En la contraportada del libro se hace evidente la referencia a Rafael Chirbes, sin duda el escritor que mejor ha sabido cartografiar la España contemporánea. Y es cierto; uno no puede evitar pensar en Chirbes mientras lee El límite inferior. Una novela que se encuentra entre Crematorio y En la orilla, entre dos momentos –el de la ilusión y el de la catástrofe–, y que muestra de modo magistral la transición hacia el desastre cuando las cosas aún no se han descompuesto del todo.
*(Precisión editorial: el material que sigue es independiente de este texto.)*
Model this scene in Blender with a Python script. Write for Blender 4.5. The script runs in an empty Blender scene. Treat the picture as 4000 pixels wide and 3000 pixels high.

El paisaje de fondo, el lodazal, la sensación de derrumbe no sólo se produce en el ámbito económico. La corrupción, la crisis, la sensación de fin de todo, de pérdida de sentido, de resquebrajamiento inminente aparece como condición última de los personajes que pueblan este libro. En La Solana, el pueblo levantino en el que se desarrolla la narración, los sujetos, atrapados ahí casi por una especie de condena, van mostrando sus contradicciones y revelándose como individuos complejos cargados de historia. Brigitte, Valeria, Víctor o Breogán, cuyas vidas se tocan en momentos particulares de la trama, son figuras profundas, llenas de recovecos que van emergiendo poco a poco. Y todos son culpables de algo; de un pasado, de un presente, o incluso de un futuro al que se resisten a entrar. No hay héroes; y la sensación con la que acabamos la lectura es desoladora. Los personajes se hacen trizas. Algunos resisten, aunque oculten sus heridas; otros no pueden evitar ser lo que son. Lo que muestra la novela es que en fondo es de ahí de donde venimos, de ese estado de cosas, de esa incertidumbre, de esa pérdida de sentido. Esa es la verdadera crisis, el origen de todo lo demás.